Objective – Would you return all of this data exactly, leaving nothing out?

· · ·

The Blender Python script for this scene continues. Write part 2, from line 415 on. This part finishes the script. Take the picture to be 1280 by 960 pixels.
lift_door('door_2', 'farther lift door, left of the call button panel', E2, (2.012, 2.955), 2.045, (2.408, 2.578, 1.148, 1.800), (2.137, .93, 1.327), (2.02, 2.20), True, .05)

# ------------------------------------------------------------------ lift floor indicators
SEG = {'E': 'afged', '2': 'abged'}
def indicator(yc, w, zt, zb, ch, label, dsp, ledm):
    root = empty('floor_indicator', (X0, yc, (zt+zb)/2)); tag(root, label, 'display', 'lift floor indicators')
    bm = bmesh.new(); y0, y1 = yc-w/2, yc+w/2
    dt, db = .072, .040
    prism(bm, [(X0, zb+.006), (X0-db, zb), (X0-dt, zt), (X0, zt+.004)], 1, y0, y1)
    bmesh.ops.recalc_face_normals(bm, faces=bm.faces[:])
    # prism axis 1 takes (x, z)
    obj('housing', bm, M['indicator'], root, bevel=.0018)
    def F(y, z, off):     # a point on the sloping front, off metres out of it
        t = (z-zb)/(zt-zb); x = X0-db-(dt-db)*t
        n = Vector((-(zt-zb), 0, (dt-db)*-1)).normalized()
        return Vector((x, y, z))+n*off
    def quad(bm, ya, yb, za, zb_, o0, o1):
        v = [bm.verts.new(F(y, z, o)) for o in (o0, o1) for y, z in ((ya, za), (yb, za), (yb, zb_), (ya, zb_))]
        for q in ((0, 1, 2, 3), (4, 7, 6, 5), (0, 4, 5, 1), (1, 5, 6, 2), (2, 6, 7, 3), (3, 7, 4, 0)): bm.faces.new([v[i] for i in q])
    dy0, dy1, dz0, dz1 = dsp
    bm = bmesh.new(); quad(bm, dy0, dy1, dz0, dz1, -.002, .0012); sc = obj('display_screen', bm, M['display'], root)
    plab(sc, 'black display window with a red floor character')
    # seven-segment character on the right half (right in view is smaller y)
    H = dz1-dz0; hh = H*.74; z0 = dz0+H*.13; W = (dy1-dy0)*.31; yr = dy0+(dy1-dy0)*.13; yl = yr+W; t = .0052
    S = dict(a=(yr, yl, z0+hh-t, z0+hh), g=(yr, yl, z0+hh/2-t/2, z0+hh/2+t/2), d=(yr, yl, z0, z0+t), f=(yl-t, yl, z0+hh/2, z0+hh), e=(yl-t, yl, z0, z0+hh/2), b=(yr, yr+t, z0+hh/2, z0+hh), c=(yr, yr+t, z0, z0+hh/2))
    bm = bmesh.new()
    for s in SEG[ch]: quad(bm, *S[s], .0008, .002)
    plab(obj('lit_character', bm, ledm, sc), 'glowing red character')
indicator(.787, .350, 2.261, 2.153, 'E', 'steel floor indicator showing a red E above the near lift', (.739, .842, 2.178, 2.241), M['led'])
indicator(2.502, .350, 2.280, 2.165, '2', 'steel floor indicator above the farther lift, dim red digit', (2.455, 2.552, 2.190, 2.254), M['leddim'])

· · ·

Output of the exercise –
The Blender Python script for this scene continues. Write part 2, from line 415 on. This part finishes the script. Take the picture to be 1280 by 960 pixels.
lift_door('door_2', 'farther lift door, left of the call button panel', E2, (2.012, 2.955), 2.045, (2.408, 2.578, 1.148, 1.800), (2.137, .93, 1.327), (2.02, 2.20), True, .05)

# ------------------------------------------------------------------ lift floor indicators
SEG = {'E': 'afged', '2': 'abged'}
def indicator(yc, w, zt, zb, ch, label, dsp, ledm):
    root = empty('floor_indicator', (X0, yc, (zt+zb)/2)); tag(root, label, 'display', 'lift floor indicators')
    bm = bmesh.new(); y0, y1 = yc-w/2, yc+w/2
    dt, db = .072, .040
    prism(bm, [(X0, zb+.006), (X0-db, zb), (X0-dt, zt), (X0, zt+.004)], 1, y0, y1)
    bmesh.ops.recalc_face_normals(bm, faces=bm.faces[:])
    # prism axis 1 takes (x, z)
    obj('housing', bm, M['indicator'], root, bevel=.0018)
    def F(y, z, off):     # a point on the sloping front, off metres out of it
        t = (z-zb)/(zt-zb); x = X0-db-(dt-db)*t
        n = Vector((-(zt-zb), 0, (dt-db)*-1)).normalized()
        return Vector((x, y, z))+n*off
    def quad(bm, ya, yb, za, zb_, o0, o1):
        v = [bm.verts.new(F(y, z, o)) for o in (o0, o1) for y, z in ((ya, za), (yb, za), (yb, zb_), (ya, zb_))]
        for q in ((0, 1, 2, 3), (4, 7, 6, 5), (0, 4, 5, 1), (1, 5, 6, 2), (2, 6, 7, 3), (3, 7, 4, 0)): bm.faces.new([v[i] for i in q])
    dy0, dy1, dz0, dz1 = dsp
    bm = bmesh.new(); quad(bm, dy0, dy1, dz0, dz1, -.002, .0012); sc = obj('display_screen', bm, M['display'], root)
    plab(sc, 'black display window with a red floor character')
    # seven-segment character on the right half (right in view is smaller y)
    H = dz1-dz0; hh = H*.74; z0 = dz0+H*.13; W = (dy1-dy0)*.31; yr = dy0+(dy1-dy0)*.13; yl = yr+W; t = .0052
    S = dict(a=(yr, yl, z0+hh-t, z0+hh), g=(yr, yl, z0+hh/2-t/2, z0+hh/2+t/2), d=(yr, yl, z0, z0+t), f=(yl-t, yl, z0+hh/2, z0+hh), e=(yl-t, yl, z0, z0+hh/2), b=(yr, yr+t, z0+hh/2, z0+hh), c=(yr, yr+t, z0, z0+hh/2))
    bm = bmesh.new()
    for s in SEG[ch]: quad(bm, *S[s], .0008, .002)
    plab(obj('lit_character', bm, ledm, sc), 'glowing red character')
indicator(.787, .350, 2.261, 2.153, 'E', 'steel floor indicator showing a red E above the near lift', (.739, .842, 2.178, 2.241), M['led'])
indicator(2.502, .350, 2.280, 2.165, '2', 'steel floor indicator above the farther lift, dim red digit', (2.455, 2.552, 2.190, 2.254), M['leddim'])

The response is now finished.